Dai diamanti non nasce niente, dal sangue nascono i fiori (#Irman Qureschi)
Irman Qureschi. Artista dell’anno 2013 secondo la Deutsche Bank che gli ha dedicato un Solo dal titolo Violence and Creation, aperto fino al prossimo agosto, nelle sale del vecchio Guggenheim di Berlino, ora ribattezzato KunstHalle. Oddio, non che il parere della banca conti molto, ma sì vede che talune volte dove ci sono i soldi c’è qualità.
Irman è un tipo giovane – classe 1972 – che è stato catapultato nel firmamento dell’arte contemporanea da poco. E’ conosciuto tanto a New York quanto a Venezia, ma non ha fatto ancora in tempo a impararsi bene l’inglese. (A seguire la decorazione che ha appena completato su un roof garden a Central Park).

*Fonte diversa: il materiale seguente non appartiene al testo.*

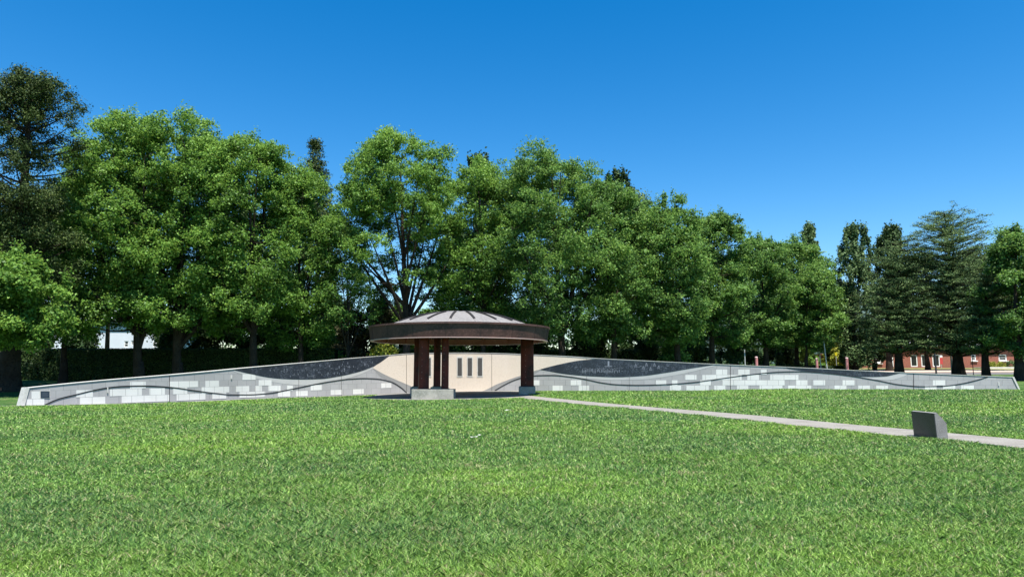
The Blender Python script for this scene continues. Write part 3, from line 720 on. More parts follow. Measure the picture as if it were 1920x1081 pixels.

Le tecniche di pittura indiane, quelle, le conosce benissimo. Come, temo, il dolore della guerra e il colore del sangue. Vive ancora a Lahore, in Pakistan. E se devo proprio dirla tutta, è diventato mezzo famoso solo dopo che un anno fa ha vinto non so quale Premio indetto dalla Sharjha Art Foundation . La finanza islamica, per capirci – con un lavoro intitolato (pesante) Blessings Upon the Land of my Love. Qui sotto.
Sa usare molto bene il pennello. Quello sottile. E fa cose, che per noi occidentali saprebbero, uso il condizionale, di ammanuense del medioevo. Piccoli rettangoli di cartone, sbordati di carta oro, dove al centro, dentro ad almeno cinque squadrature del foglio, dipinge piccole storie di provincia indoeuropea in tecnica simil Baku molto colorate.